▶ _Exercise objective_
Would you print the records below from the first line through the line containing "S.cycles.max_bounces = 8;", skipping the pictures?

▶ _Entries from a dataset_

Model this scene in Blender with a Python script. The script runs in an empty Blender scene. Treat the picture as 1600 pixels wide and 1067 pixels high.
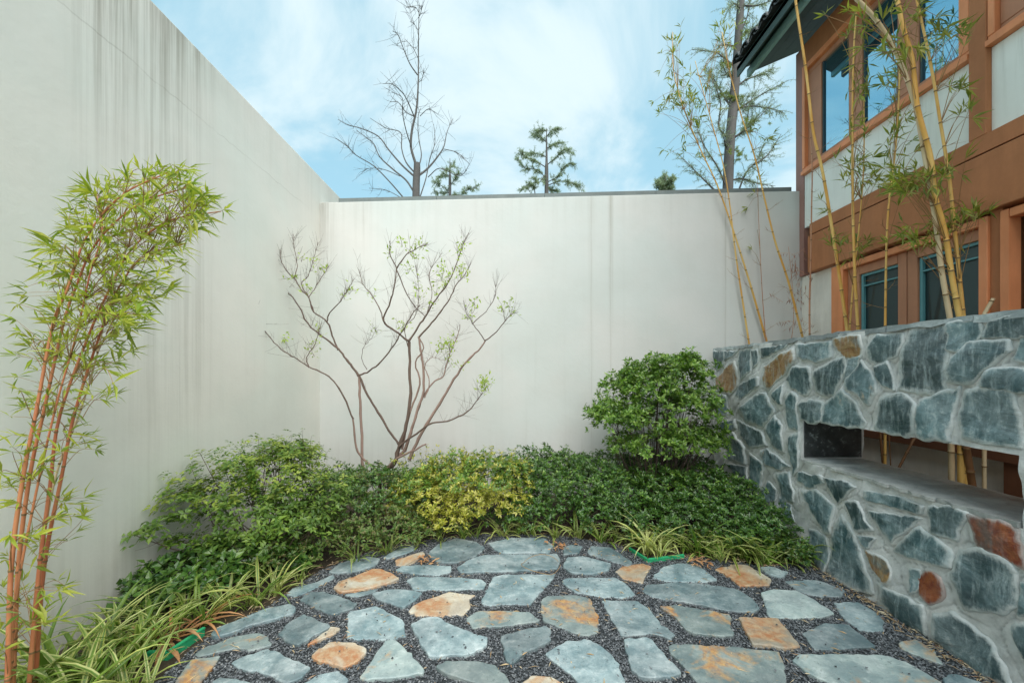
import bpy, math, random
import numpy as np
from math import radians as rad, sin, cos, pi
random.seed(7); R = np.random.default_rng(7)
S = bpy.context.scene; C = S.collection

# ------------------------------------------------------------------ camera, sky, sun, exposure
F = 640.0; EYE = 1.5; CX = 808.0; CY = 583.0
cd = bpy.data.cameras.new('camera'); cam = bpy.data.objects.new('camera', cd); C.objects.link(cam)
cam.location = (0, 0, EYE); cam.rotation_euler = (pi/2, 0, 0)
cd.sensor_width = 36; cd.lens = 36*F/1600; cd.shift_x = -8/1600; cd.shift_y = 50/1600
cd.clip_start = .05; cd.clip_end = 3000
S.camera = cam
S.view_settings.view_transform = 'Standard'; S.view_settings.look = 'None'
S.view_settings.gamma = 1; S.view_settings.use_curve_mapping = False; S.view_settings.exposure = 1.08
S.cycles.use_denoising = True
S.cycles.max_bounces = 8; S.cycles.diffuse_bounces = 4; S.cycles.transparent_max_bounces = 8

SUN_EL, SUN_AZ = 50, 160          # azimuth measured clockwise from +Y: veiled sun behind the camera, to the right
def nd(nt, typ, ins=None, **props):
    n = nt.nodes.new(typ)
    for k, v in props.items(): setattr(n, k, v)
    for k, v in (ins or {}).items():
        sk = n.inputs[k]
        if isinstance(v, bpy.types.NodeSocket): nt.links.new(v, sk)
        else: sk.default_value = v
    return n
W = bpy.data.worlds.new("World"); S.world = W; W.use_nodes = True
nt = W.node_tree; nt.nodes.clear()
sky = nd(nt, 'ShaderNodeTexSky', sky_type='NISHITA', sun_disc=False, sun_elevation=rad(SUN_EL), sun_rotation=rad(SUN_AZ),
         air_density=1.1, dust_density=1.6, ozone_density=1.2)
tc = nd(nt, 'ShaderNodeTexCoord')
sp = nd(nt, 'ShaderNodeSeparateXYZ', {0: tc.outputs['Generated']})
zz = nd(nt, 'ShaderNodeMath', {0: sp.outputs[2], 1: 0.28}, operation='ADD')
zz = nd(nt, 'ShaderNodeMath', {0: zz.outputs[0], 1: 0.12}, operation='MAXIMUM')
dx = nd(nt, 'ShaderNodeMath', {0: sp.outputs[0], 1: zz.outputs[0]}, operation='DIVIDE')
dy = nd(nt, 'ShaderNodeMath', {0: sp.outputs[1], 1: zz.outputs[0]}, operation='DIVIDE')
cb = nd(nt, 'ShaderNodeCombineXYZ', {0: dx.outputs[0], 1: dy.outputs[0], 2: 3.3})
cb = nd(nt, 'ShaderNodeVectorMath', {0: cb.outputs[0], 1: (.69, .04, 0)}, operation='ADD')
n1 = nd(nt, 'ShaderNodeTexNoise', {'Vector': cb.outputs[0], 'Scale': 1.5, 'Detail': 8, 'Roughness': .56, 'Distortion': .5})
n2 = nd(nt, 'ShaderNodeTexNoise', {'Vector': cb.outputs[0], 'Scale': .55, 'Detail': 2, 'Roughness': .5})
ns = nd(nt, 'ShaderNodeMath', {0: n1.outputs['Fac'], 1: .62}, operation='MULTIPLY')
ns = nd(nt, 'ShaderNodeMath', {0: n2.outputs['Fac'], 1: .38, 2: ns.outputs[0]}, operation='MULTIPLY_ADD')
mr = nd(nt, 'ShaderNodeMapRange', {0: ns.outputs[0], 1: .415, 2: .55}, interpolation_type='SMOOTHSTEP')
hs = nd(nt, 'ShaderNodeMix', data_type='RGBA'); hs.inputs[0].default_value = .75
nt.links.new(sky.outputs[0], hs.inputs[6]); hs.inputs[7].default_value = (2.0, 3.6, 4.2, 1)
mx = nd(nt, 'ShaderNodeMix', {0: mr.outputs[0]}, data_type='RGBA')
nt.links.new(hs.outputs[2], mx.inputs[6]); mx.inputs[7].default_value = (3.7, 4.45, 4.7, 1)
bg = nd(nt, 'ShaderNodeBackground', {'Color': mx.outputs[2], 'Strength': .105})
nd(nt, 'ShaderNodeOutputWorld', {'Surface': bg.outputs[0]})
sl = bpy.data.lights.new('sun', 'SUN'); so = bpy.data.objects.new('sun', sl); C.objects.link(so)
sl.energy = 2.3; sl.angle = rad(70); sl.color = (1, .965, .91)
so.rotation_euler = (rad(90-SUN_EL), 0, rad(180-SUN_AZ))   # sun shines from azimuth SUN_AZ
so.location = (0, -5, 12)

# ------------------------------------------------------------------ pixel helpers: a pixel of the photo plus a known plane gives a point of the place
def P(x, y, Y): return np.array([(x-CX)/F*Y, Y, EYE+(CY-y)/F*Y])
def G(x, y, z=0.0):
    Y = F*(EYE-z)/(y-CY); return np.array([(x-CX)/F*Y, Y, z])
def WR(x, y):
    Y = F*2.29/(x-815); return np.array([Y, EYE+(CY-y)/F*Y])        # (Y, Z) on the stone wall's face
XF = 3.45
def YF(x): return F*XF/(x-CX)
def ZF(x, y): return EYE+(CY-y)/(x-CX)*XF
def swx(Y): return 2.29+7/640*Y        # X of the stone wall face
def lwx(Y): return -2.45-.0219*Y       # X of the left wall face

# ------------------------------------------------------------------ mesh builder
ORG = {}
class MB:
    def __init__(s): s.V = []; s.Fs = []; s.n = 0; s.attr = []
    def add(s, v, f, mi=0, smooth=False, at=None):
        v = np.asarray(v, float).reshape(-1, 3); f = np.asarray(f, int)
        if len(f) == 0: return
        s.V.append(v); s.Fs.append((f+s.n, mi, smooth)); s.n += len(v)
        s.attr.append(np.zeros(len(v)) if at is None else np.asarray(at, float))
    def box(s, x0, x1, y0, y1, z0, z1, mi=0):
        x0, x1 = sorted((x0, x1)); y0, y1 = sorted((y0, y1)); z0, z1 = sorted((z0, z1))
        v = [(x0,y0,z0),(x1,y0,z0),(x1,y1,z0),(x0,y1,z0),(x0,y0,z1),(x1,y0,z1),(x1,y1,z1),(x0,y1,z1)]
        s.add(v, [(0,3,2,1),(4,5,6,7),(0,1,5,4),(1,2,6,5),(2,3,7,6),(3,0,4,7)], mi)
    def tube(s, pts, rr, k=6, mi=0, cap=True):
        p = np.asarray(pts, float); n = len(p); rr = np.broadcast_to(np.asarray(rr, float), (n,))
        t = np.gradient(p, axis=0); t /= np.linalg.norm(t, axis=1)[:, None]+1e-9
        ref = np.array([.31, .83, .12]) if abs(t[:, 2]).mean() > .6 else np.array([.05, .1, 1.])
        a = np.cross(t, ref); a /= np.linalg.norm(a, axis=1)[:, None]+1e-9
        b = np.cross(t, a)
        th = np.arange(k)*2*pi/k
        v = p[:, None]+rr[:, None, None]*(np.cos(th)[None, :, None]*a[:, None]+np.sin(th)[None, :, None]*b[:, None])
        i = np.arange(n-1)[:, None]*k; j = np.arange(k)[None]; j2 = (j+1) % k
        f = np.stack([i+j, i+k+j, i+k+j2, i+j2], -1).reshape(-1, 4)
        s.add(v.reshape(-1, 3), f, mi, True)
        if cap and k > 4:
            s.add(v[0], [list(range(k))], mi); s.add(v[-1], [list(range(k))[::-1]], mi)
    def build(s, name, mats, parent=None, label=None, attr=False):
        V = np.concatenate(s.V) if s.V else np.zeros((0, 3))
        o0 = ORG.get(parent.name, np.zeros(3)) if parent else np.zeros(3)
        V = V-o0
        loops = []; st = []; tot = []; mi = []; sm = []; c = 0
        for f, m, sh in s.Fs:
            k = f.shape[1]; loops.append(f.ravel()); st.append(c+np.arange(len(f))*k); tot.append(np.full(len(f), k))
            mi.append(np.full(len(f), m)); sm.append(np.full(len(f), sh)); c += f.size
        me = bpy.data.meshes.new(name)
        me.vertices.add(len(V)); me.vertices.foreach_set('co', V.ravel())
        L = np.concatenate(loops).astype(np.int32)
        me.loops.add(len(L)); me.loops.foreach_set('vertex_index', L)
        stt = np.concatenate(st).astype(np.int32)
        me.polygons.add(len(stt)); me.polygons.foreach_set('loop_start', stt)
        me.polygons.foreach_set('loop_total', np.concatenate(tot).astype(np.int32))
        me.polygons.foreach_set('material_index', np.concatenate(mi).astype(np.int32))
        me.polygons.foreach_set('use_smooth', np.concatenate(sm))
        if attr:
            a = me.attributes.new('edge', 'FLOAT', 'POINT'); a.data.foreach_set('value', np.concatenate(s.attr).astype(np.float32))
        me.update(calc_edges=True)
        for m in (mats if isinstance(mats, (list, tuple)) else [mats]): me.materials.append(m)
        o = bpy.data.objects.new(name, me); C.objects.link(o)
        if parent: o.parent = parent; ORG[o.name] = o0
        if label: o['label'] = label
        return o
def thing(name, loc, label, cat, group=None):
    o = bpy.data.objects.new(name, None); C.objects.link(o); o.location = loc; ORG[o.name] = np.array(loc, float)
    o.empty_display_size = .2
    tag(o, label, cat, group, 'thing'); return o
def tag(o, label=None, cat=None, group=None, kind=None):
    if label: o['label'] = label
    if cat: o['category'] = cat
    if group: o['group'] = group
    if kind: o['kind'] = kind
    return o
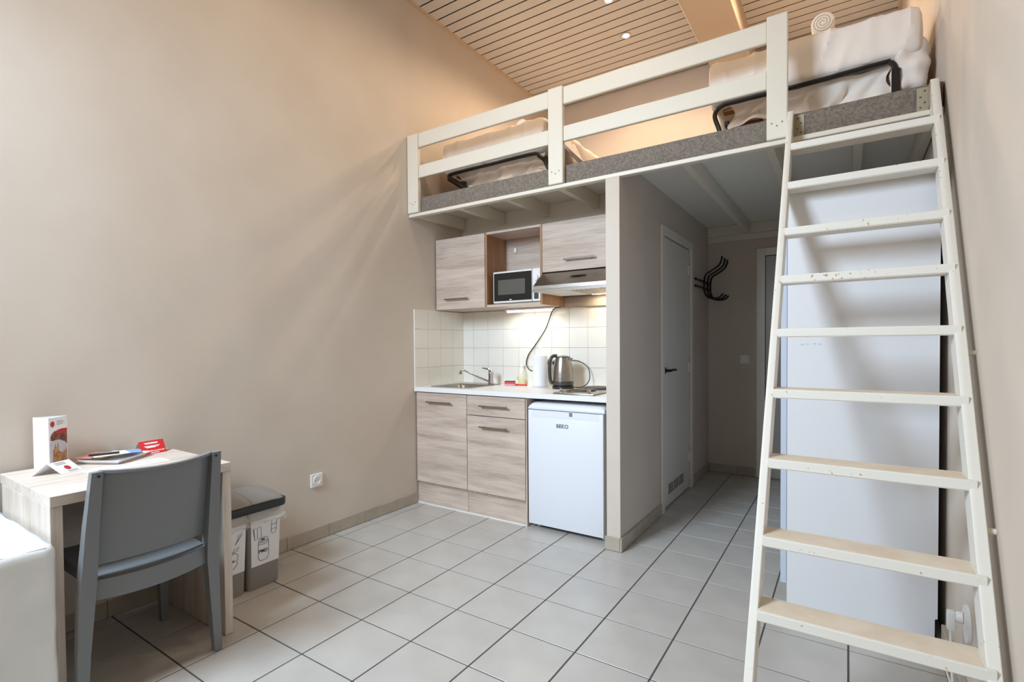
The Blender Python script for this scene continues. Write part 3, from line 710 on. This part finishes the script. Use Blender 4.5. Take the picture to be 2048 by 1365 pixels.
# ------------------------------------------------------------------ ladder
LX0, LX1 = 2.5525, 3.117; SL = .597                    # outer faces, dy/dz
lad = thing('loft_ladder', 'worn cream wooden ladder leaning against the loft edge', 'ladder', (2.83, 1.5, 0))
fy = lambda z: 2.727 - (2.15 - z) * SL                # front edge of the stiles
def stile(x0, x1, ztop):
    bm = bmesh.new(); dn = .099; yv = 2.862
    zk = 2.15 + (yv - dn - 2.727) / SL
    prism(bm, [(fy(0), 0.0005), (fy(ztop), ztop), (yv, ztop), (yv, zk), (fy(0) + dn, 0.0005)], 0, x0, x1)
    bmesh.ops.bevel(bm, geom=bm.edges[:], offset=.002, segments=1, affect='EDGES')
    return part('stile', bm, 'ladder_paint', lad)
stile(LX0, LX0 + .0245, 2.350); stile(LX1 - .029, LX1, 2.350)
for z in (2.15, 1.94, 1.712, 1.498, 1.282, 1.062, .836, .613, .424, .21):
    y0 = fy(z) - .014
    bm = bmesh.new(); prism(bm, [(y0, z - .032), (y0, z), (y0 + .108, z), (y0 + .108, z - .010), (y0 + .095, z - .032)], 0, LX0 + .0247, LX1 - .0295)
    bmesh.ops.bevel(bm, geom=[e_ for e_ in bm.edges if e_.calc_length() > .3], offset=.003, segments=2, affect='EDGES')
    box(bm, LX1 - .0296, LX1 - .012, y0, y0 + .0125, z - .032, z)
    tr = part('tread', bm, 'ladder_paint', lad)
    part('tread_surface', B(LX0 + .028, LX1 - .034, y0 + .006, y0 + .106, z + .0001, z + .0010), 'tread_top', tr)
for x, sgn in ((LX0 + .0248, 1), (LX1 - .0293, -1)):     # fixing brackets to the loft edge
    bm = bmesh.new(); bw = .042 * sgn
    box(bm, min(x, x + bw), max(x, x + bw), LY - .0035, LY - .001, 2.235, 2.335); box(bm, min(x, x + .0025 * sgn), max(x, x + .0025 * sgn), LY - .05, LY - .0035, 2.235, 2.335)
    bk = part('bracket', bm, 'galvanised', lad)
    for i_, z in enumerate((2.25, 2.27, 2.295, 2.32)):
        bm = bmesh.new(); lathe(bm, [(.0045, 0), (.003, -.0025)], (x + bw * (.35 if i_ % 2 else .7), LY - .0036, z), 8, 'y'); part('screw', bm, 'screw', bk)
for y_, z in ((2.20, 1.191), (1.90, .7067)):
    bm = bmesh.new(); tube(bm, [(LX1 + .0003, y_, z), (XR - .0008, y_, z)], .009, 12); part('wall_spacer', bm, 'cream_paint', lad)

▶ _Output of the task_
Model this scene in Blender with a Python script. The script runs in an empty Blender scene. Treat the picture as 1600 pixels wide and 1067 pixels high.
import bpy, math, random
import numpy as np
from math import radians as rad, sin, cos, pi
random.seed(7); R = np.random.default_rng(7)
S = bpy.context.scene; C = S.collection

# ------------------------------------------------------------------ camera, sky, sun, exposure
F = 640.0; EYE = 1.5; CX = 808.0; CY = 583.0
cd = bpy.data.cameras.new('camera'); cam = bpy.data.objects.new('camera', cd); C.objects.link(cam)
cam.location = (0, 0, EYE); cam.rotation_euler = (pi/2, 0, 0)
cd.sensor_width = 36; cd.lens = 36*F/1600; cd.shift_x = -8/1600; cd.shift_y = 50/1600
cd.clip_start = .05; cd.clip_end = 3000
S.camera = cam
S.view_settings.view_transform = 'Standard'; S.view_settings.look = 'None'
S.view_settings.gamma = 1; S.view_settings.use_curve_mapping = False; S.view_settings.exposure = 1.08
S.cycles.use_denoising = True
S.cycles.max_bounces = 8; S.cycles.diffuse_bounces = 4; S.cycles.transparent_max_bounces = 8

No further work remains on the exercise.